How long has this been going on? A Google Books search dates one of the only to the 1770s, when a traveler reported that "business, and making money, is one of the only employments" of Rotterdam. But only was already losing its singularity. The 1989 Oxford English Dictionary gave the sense "one (or, by extension, two or more), of which there exist no more . . . of the kind," and quoted Sir Philip Sidney, in the 16th century, using "the only two."

This expansive sense of "only" is not just an Anglo-Saxon aberration. In "Swann's Way," Proust's narrator says that a certain day was "one of the only" ("un des seuls") on which he was not unhappy.
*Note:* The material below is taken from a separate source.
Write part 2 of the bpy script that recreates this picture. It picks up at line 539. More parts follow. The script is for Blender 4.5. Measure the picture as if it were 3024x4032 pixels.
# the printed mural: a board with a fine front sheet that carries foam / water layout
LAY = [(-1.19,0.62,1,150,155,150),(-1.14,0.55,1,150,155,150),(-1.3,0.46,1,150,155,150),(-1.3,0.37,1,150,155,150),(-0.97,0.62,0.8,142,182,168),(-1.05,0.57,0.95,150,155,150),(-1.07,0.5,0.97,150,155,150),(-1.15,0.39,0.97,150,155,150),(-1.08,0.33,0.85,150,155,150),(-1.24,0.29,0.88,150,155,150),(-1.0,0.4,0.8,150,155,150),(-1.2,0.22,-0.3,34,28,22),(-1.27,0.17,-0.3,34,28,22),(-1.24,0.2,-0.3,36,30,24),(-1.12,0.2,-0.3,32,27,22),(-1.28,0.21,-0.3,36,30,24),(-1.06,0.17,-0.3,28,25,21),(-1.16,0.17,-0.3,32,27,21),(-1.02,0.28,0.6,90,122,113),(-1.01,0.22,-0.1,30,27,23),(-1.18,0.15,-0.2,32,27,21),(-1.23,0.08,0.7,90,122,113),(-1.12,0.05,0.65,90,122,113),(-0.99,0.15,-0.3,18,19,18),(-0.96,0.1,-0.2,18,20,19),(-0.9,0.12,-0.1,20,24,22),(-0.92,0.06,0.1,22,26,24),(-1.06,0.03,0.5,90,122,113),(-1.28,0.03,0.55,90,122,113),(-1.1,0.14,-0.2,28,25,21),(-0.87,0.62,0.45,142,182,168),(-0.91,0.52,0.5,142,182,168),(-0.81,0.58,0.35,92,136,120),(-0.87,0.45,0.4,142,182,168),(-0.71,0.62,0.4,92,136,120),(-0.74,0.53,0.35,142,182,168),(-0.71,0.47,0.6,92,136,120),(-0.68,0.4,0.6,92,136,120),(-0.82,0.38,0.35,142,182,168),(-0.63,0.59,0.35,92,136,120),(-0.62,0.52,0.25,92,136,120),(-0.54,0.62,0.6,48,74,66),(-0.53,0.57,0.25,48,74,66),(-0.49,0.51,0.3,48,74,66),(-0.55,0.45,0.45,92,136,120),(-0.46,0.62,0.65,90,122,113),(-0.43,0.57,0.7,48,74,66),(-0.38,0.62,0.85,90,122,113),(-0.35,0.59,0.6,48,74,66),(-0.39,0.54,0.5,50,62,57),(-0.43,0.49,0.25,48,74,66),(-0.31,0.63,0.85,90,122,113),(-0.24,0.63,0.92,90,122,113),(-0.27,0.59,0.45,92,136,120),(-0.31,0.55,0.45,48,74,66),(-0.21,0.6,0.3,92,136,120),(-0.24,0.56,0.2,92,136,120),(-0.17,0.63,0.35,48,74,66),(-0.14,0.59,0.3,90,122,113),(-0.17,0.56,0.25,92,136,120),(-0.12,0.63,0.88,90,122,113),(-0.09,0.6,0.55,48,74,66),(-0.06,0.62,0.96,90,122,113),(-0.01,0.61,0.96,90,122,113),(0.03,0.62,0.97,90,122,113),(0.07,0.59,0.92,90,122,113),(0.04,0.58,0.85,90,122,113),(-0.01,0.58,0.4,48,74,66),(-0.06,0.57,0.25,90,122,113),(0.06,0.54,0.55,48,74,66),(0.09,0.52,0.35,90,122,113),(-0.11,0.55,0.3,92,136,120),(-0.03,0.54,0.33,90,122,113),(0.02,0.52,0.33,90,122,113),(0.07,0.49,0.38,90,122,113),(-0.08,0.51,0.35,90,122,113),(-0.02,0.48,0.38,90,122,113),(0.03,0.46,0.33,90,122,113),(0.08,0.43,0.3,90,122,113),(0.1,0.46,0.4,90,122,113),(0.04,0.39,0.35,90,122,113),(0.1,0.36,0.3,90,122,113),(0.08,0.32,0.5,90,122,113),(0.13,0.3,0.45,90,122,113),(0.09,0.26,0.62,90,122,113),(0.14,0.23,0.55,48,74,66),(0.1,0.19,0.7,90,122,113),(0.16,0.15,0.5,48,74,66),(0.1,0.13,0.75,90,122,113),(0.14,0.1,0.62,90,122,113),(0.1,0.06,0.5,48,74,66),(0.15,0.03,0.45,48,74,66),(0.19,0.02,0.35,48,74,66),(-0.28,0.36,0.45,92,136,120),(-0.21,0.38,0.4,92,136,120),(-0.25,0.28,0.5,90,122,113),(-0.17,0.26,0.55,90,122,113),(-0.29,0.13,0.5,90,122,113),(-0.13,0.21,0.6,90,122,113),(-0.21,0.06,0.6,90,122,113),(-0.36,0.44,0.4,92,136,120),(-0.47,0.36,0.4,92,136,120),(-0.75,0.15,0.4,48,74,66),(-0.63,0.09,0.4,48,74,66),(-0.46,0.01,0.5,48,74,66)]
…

In German, according to University of Wisconsin professor Joseph Salmons, one of the only (eine der einzigen, etc.) is entirely OK.

Multilinguist Steve Dodson, at the blog Language Hat, said one of the only is common in Russian and in Spanish (un de los Ășnicos). Geoffrey Nunberg, a linguist at UC Berkeley, sent some examples in Italian (along with a caution from an Italian linguist who calls the usage illogical).

And as Bill Walsh argues at Blogslot, his editing blog, one of the only makes its own kind of sense. "Webster's New World defines only as 'alone of its or their kind,' and nobody objects to 'only two people.' . . . If 'only two people' have done something, wouldn't one of those people be one of only two people, or one of the only people, who have done it?"

Once we had the only two, in other words, we were on the slippery slope to one of the only. And in everyday, unedited English, we prefer it to one of the few by a Google hit ratio of 3 to 1. Nobody has to use it, but everyone speaking English can expect to hear it. After two and a half centuries, we should be getting used to it.
I must say that this kerfuffle brought to mind the exchange between Will Farrell and Dustin Hoffman in Stranger Than Fiction. When Farrell's character, IRS Agent Harold Crick, tells Hoffman's character, literature professor Jules Hilbert, that the voice he hears apparently narrating his life said disturbingly: "Little did he know that this seemingly innocuous act would result in his death," Hilbert suddenly becomes interested and responds: "Little did he know? I've written papers on "Little did he know." I've taught classes on "Little did he know."

Little did I know that "one of the only" would turn out to be so noteworthy. Who da Who'd a thunk it?

Update: I now notice that the BBC changed the quote for its audience to "our Constitution" from my reference to "the Constitution." Makes sense, but is still an interesting liberty taken with a direct quote.